■ Work to be completed:
Find every line in the records below that holds the word "Blender", and copy each one.

::: Available records :::

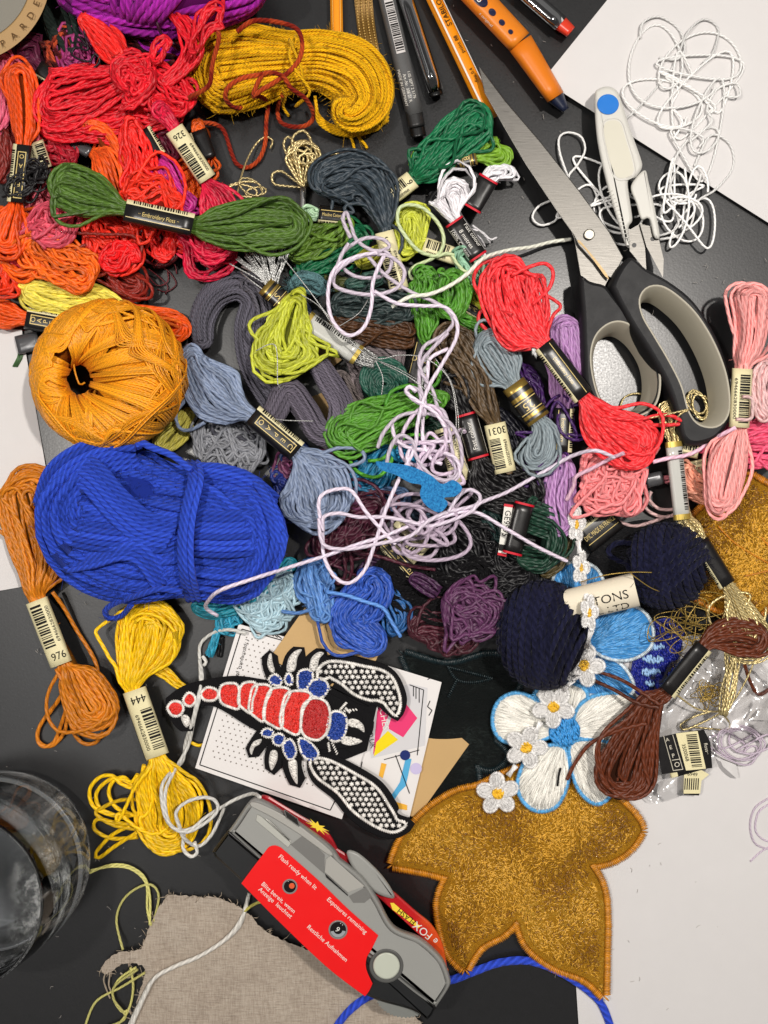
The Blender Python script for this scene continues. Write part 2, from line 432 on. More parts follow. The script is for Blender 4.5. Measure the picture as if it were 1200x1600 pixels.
def band(th, p0, p1, w, h, zc, style='black', num='', txt='', side=1, e=2.8, flip=False, w1=None, z1=None):
    """printed paper band. side: on which side of the top the cream strip lies (+1: right of p0->p1)"""
    sl = Sleeve(p0, p1, w, h, zc, e, w1, z1); L = sl.L; g = G(); us = np.linspace(0, L, 7)
    sl.shell(g, 0, us=us, wav=.5); 
    base = {'black': blackp(), 'cream': cream(), 'gold': flat('gold_foil', (150, 125, 60), .3, .5, .6), 'clear': flat('clear_wrap', (190, 190, 184), .15, .6), 'red': blackp(), 'grey': flat('grey_foil', (80, 80, 82), .25, .6, .3)}[style]
    b = th.part('label_band', g, [base])
    if style == 'cream':
        q = G()
        q_u = L * .3 if num else L * .1
        nb = 0
        if num:
            if flip: sl.text(q, num, L - L * .13, -w * .05, w * .95, 90, sx=.9); 
            else: sl.text(q, num, L * .14, -w * .05, w * .95, -90, sx=.9)
        u0, u1 = (L * .3, L * .93) if not flip else (L * .07, L * .72)
        if not num: u0, u1 = L * .1, L * .92
        bc = G(); sl.bars(bc, u0, u1, -w * .15 if side > 0 else -w * .85, w * .8 if side > 0 else w * .1, step=max(3.2, L / 26))
        th.part('barcode', bc, [inkk()], b, False)
        sl.text(q, '6946662830000', (u0 + u1) / 2, (-w * .55 if side > 0 else w * .5), w * .42, 180 if flip else 0, sx=(u1 - u0) / (w * .42 * 7.6))
        th.part('number', q, [inkk()], b, False)
        k = G(); vv = sl.half * .5 * -side
        sl.rect(k, 0, L, min(vv, vv * 2.0), max(vv, vv * 2.0), off=.6); th.part('black_strip', k, [blackp()], b)
    elif style == 'black':
        k = G(); a_, b_ = w * .62, sl.half * .98
        if side > 0: sl.rect(k, 0, L, a_, b_, off=.6)
        else: sl.rect(k, 0, L, -b_, -a_, off=.6)
        cs = th.part('cream_strip', k, [cream()], b)
        bc = G(); sl.bars(bc, L * .1, L * .9, *( (a_ + w * .12, b_ * .9) if side > 0 else (-b_ * .9, -a_ - w * .12)), off=1.0, step=max(3.0, L / 28)); th.part('barcode', bc, [inkk()], b, False)
        q = G()
        ln = -w * .45 * side if txt != 'icons' else 0
        if txt == 'icons':
            c = []
            n5 = 5; x0, x1 = L * .12, L * .93; hb = w * .42
            for (a, b2, c1, c2) in ((x0, x1, -hb, -hb + 1.3), (x0, x1, hb - 1.3, hb), (x0, x0 + 1.3, -hb, hb), (x1 - 1.3, x1, -hb, hb)): sl.rect(q, a, b2, c1, c2, off=.9)
            ic = ['O', 'A', 'P', 'E', 'C']
            for i in range(n5): sl.text(q, ic[i], x0 + (i + .5) * (x1 - x0) / n5, 0, w * .62, 90 if flip else -90)
        elif txt:
            sl.text(q, txt, L * .5, 0, w * .5, 180 if flip else 0, sx=min(1.0, L * .8 / (w * .5 * len(txt) * .52)))
            sl.rect(q, 3, L - 3, ln - .5, ln + .5, off=.9)
        if txt: th.part('lettering', q, [goldk()], b, False)
    elif style == 'red':
        for u_ in (0, L - 3.4): k = G(); sl.rect(k, u_, u_ + 3.4, -sl.half, sl.half, off=.7); th.part('red_edge', k, [redk()], b)
        if txt:
            q = G(); parts = txt.split('|')
            for i, tx in enumerate(parts):
                v = (i - (len(parts) - 1) / 2) * w * .78
                sl.text(q, tx, L * .5, v, w * .62, 180 if flip else 0, sx=min(1.0, L * .85 / (w * .62 * max(len(tx), 1) * .55)))
            sl.rect(q, 5, L - 5, -w * 1.12, -w * 1.05, off=.9) ; sl.rect(q, 5, L - 5, w * 1.05, w * 1.12, off=.9)
            th.part('lettering', q, [whitek()], b, False)
    elif style == 'gold':
        k = G()
        sl.rect(k, L * .18, L * .30, -sl.half, sl.half, off=.6); sl.rect(k, L * .40, L * .78, -sl.half, sl.half, off=.6); sl.rect(k, L * .86, L * .92, -sl.half, sl.half, off=.6)
        th.part('black_ring', k, [blackp()], b)
        q = G(); sl.text(q, txt or '25', L * .59, 0, w * .9, -90 if not flip else 90); sl.rect(q, L * .44, L * .46, -w, w, off=.9); sl.rect(q, L * .72, L * .74, -w, w, off=.9)
        th.part('number', q, [goldk()], b, False)
    elif style == 'clear':
        k = G(); sl.rect(k, 0, L * .07, -sl.half, sl.half, off=.6); sl.rect(k, L * .93, L, -sl.half, sl.half, off=.6); th.part('gold_edge', k, [flat('gold_tape', (190, 165, 80), .35, .5, .5)], b)
        bc = G(); sl.bars(bc, L * .12, L * .88, -w * .95, -w * .45, step=3.4); th.part('barcode', bc, [inkk()], b, False)
    return b

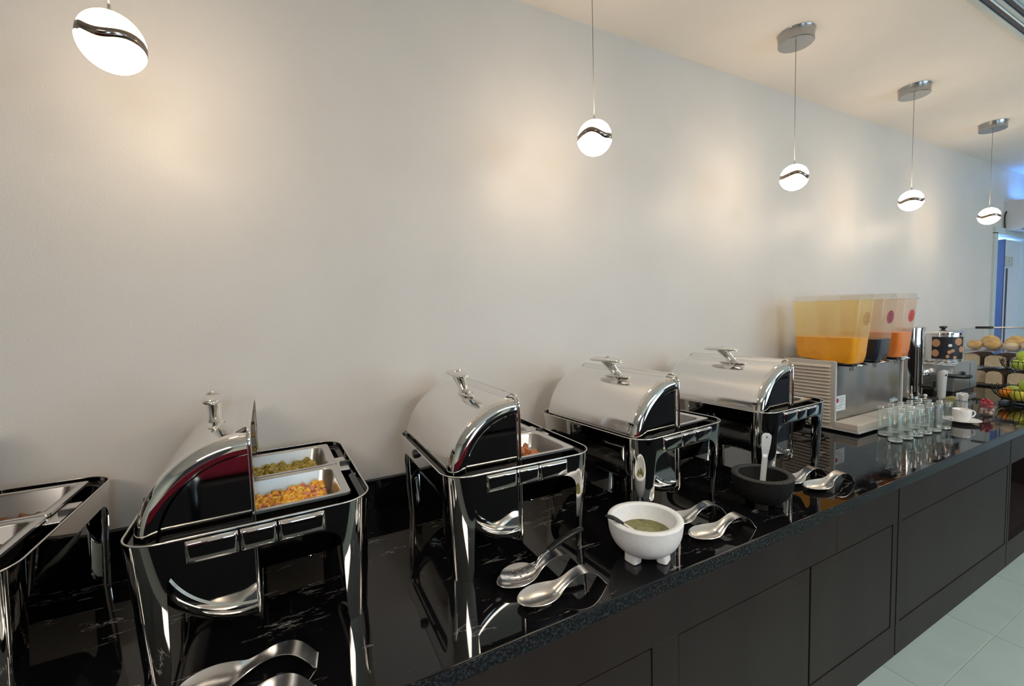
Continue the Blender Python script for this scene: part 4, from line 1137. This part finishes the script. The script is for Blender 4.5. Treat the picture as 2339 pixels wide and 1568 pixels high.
def fruit(kind_, x, y, z, r, label, tilt=(0, 0, 0)):
    t = thing(kind_, label, 'fruit', (FB[0] + x, FB[1] + y, ZC + z)); t.rotation_euler = tilt
    if 'apple' in kind_:
        pr = [(0, .50), (.10, .56), (.28, .80), (.55, .90), (.85, .62), (1.0, .15), (.95, -.35), (.70, -.78), (.35, -.92), (.12, -.86), (0, -.80)]
        pts = smoothpath([(a, 0, b) for a, b in pr], 3)
        lathe('skin', [(p.x * r, p.z * r) for p in pts], {'green_apple': m_green, 'yellow_apple': m_yel, 'red_apple': m_redap}[kind_], t, 32, autos=3)
        tube('stem', [(0, 0, .5 * r), (.05 * r, 0, .95 * r)], .0014, m_crust, t, 6)
    elif kind_ == 'lemon': blob('skin', (0, 0, 0), r, m_lem, t, amp=.03, sub=3, sq=(1.3, .9, .9))
    else:
        blob('skin', (0, 0, 0), r, m_or, t, amp=.015, sub=4)
        lathe('navel', [(0, .001), (.004, 0), (0, -.001)], m_green, t, 10, loc=(0, 0, r * 1.0))
# lower tier: lying on the wires
fruit('orange', -.050, .070, .072, .035, 'orange at the left of the lower basket tier')
fruit('yellow_apple', -.085, .012, .066, .036, 'yellow green apple at the lower left of the lower tier')
fruit('green_apple', -.078, -.062, .070, .037, 'large green apple at the front of the lower tier')
fruit('green_apple', -.040, -.015, .128, .037, 'green apple on top of the lower tier pile, stem showing', (0.25, -.45, 0))
fruit('red_apple', -.020, -.100, .112, .035, 'red apple at the right of the lower basket tier')
fruit('green_apple', .02, .02, .066, .036, 'green apple hidden behind the lower tier front')
fruit('yellow_apple', .07, -.03, .068, .036, 'yellow apple at the back of the lower tier')
fruit('green_apple', .055, .07, .075, .034, 'green apple at the back left of the lower tier')
# upper tier
fruit('green_apple', -.045, .020, .262, .036, 'yellow green apple at the left of the upper basket tier')
fruit('green_apple', -.020, .012, .318, .032, 'small green apple on top of the upper tier', (.2, .3, 0))
fruit('lemon', -.050, -.058, .258, .033, 'yellow lemon right of the apple in the upper tier')
fruit('orange', .040, .0, .262, .034, 'orange at the back of the upper basket tier')
o = box('blue_carton', (-.02, -.03, 0), (.02, .03, .11), mat('blue_print_box', (.06, .16, .42), .4), loc=(4.60, -.70, ZC), bevel=.003); tag(o, 'small blue carton behind the fruit basket', 'carton')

:::

■ Answer to the task:
The Blender Python script for this scene continues. Write part 2, from line 432 on. More parts follow. The script is for Blender 4.5. Measure the picture as if it were 1200x1600 pixels.
Continue the Blender Python script for this scene: part 4, from line 1137. This part finishes the script. The script is for Blender 4.5. Treat the picture as 2339 pixels wide and 1568 pixels high.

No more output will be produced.